Villa Verde ismi verilen bu esnek sosyal konutlar birçok açıdan oldukça ilham verici olmuştur. Kısa sürede neredeyse her bir birimi genişletilen Villa Verde’nin genişleme süreçleri her bir kullanıcı hakkında bir hikaye anlatması ile oldukça özgün bir sosyal konut örneğidir.
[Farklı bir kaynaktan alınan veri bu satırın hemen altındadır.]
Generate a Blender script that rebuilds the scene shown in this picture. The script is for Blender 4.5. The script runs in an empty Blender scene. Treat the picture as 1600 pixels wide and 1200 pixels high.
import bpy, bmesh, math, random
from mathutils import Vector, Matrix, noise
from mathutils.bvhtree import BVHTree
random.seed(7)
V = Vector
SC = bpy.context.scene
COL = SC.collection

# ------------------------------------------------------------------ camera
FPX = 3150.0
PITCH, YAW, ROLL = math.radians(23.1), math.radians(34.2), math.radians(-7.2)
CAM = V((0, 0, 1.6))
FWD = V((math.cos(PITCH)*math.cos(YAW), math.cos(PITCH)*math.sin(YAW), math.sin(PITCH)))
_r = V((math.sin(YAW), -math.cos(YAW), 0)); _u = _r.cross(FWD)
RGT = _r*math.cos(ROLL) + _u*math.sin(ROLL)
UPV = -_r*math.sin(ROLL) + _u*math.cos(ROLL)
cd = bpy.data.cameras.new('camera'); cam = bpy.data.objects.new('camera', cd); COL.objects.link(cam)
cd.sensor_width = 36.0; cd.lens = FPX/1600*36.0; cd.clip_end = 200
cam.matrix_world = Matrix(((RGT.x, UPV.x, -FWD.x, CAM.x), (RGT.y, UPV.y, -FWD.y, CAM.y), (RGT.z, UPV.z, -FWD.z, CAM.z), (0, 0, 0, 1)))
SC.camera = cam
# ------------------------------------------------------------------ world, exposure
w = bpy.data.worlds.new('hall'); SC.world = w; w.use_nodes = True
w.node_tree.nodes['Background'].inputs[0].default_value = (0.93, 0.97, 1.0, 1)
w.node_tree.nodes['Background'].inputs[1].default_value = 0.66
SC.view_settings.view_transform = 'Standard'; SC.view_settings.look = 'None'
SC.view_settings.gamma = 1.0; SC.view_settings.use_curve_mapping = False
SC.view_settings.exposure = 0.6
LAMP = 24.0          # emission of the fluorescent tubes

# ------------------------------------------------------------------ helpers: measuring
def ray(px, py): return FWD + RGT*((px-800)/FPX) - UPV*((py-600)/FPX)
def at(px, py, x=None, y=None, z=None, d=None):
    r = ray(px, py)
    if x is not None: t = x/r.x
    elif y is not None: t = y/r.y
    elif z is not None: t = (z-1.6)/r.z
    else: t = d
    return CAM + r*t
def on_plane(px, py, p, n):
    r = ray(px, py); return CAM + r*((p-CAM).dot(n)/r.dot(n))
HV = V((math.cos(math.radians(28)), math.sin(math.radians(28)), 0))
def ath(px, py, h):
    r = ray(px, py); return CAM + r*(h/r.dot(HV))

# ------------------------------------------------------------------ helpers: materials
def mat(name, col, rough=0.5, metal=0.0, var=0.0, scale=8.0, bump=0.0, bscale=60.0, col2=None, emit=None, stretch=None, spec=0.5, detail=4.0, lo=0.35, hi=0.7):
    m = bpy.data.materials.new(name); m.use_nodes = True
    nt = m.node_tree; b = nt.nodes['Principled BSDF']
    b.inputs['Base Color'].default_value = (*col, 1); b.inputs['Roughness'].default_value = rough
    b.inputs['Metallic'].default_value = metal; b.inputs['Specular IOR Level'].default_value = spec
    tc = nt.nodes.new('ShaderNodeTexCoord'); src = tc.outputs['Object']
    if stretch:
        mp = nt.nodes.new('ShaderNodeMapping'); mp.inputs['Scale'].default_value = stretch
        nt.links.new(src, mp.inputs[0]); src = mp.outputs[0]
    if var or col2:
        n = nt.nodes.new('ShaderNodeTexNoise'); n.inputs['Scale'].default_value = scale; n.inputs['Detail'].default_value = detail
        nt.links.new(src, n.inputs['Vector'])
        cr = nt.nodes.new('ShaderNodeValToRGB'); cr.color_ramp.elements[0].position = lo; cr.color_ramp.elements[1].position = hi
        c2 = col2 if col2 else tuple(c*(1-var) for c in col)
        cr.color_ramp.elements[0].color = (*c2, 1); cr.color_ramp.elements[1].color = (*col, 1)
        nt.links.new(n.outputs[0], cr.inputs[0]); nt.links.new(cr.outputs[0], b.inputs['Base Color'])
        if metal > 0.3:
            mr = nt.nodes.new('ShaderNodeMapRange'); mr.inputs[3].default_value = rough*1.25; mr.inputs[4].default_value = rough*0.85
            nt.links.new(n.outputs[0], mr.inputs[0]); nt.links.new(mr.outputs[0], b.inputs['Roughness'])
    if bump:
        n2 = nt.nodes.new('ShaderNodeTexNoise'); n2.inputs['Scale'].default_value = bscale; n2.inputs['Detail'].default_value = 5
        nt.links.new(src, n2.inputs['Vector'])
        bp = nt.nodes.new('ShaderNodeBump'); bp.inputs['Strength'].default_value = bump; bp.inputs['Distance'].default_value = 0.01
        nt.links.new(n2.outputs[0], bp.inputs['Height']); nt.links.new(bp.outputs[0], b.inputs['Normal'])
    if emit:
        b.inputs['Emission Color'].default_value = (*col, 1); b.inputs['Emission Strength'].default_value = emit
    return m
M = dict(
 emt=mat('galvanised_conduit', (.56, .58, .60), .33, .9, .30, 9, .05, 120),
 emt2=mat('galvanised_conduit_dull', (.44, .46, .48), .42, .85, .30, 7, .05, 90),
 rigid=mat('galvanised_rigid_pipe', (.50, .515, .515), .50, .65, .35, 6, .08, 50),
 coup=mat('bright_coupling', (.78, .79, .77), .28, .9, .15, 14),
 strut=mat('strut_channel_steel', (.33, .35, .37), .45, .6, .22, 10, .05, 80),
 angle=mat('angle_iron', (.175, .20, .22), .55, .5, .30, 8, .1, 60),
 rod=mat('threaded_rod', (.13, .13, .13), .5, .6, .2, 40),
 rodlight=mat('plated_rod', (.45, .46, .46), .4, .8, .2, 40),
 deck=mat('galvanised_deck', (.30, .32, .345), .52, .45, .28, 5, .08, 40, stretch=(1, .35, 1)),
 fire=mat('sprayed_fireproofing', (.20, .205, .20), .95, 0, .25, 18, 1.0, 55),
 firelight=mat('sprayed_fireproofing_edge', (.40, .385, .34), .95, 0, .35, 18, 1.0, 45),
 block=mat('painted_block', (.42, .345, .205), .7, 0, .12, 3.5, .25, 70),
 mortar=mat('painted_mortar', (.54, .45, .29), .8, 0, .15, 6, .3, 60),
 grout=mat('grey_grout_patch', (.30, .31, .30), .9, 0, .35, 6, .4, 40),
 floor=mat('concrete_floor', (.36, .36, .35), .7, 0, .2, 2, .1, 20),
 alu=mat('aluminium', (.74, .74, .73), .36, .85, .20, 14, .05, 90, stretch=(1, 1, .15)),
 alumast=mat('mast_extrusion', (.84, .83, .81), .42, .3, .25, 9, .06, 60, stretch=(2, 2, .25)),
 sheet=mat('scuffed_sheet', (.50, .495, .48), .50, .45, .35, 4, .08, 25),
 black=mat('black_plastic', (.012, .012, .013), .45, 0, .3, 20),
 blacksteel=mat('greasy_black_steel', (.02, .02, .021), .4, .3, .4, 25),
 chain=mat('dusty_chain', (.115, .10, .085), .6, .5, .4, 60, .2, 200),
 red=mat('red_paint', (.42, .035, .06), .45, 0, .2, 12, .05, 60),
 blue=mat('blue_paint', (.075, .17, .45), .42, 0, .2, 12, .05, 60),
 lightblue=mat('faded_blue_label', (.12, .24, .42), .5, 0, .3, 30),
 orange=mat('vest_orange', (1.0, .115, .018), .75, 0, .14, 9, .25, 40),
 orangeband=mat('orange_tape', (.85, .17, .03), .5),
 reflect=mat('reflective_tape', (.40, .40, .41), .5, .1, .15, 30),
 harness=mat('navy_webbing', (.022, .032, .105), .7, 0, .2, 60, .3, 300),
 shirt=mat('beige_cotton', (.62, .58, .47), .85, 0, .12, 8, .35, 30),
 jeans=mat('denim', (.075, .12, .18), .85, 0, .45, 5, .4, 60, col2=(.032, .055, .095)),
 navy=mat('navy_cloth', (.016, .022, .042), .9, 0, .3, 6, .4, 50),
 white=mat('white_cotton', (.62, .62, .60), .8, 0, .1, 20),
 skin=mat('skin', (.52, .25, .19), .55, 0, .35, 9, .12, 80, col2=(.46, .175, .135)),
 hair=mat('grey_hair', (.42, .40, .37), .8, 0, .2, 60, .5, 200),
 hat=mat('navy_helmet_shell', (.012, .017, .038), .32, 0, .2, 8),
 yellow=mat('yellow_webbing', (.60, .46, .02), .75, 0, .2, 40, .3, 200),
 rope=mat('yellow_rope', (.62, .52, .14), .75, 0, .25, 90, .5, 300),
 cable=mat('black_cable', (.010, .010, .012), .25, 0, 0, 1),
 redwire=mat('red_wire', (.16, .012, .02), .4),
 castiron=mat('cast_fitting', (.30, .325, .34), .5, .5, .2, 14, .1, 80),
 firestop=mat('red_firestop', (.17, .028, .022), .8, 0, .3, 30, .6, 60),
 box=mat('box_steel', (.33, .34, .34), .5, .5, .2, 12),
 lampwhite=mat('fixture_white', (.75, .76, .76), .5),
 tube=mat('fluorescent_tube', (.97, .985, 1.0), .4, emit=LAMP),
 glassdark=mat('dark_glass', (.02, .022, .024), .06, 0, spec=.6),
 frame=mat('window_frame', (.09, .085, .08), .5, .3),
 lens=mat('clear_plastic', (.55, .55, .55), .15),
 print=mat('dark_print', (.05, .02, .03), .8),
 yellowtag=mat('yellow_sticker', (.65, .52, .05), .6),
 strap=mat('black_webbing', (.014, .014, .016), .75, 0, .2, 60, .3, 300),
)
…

Aravena, katılımcı süreci ve sonrasında kullanıcıların kendi yaşam alanları hakkında söz sahibi olmalarının önemini etkileyici bir şekilde açıklıyor: ‘Bir evin yarısını inşa etmek, bir topluluğu bütün haline getirmenin en iyi yolu olabilir.’

Şehrin yeni kültür merkezi, Fotoğraf: Felipe Diaz Contardo

Elemental, iyileşme hız kazandıkça itfaiye istasyonu, otobüs terminali, halk tiyatrosu, okul, halk kütüphanesi ve kültür merkezi gibi şehrin gelişimi için önemli olan ve yeniden inşa edilmesi gereken yapıları belirleyerek harekete geçti. Hangi yapıdan başlanacağı ve ihtiyaç sıralamasının nasıl olacağı konusunda da yine halkın görüşü belirleyici oldu.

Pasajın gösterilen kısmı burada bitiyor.